Provincial revenue plan relies on stronger compliance and digital enforcement to reach Rs690bn tax goal.
Image: ProPakistani
The Sindh government has set a target of Rs450 billion from the Sindh Sales Tax on Services for fiscal year 2026–27, as it seeks to strengthen its own-source revenue and reduce dependence on federal transfers.
According to the budget speech, the projection marks a significant increase from revised estimates of Rs388 billion for 2025–26 and Rs284.22 billion collected in 2024–25, highlighting an aggressive revenue expansion strategy.
Overall provincial tax revenue is projected at Rs690.06 billion, driven largely by the services tax, alongside contributions from excise duties, stamp duty, motor vehicle taxes and other levies.

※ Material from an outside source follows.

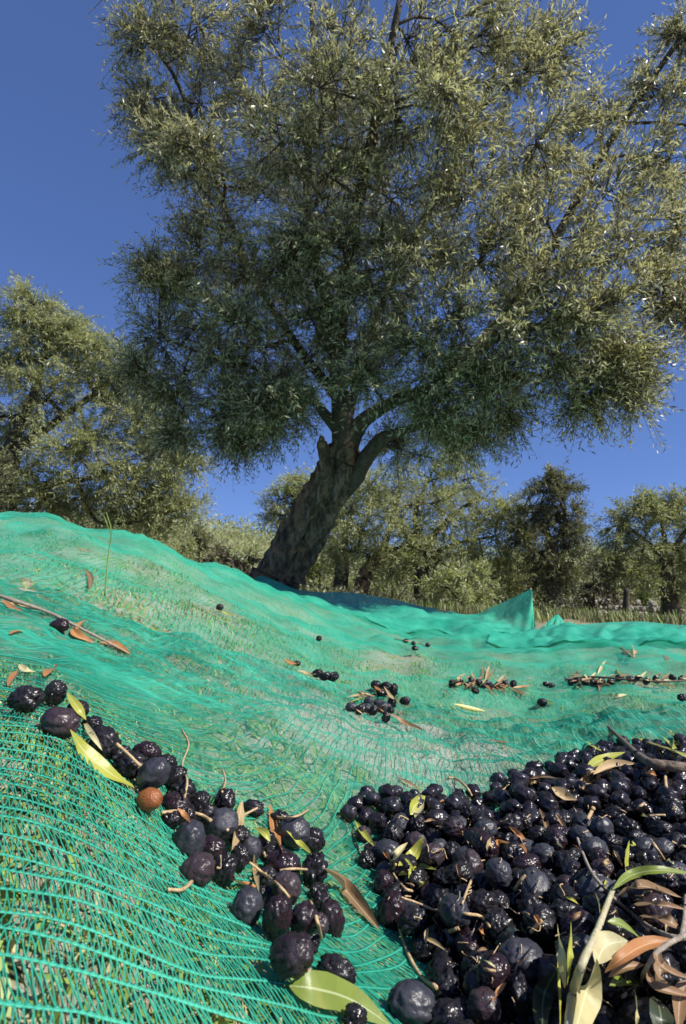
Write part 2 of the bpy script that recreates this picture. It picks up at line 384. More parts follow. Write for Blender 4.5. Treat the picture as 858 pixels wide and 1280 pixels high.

The government expects improved compliance and digital enforcement by the Sindh Revenue Board to help broaden the tax base across sectors including IT, banking, telecom, logistics and real estate.
Total provincial revenue, including taxes and non-tax income, is estimated at Rs775.06 billion, while federal transfers are projected to lift overall receipts to about Rs3.03 trillion.
Despite higher revenue expectations, development spending has been reduced, even as allocations for education and health remain significant priorities in the fiscal plan.
Economists say the ambitious services tax target will depend on economic stability, enforcement capacity and smooth implementation across the services sector.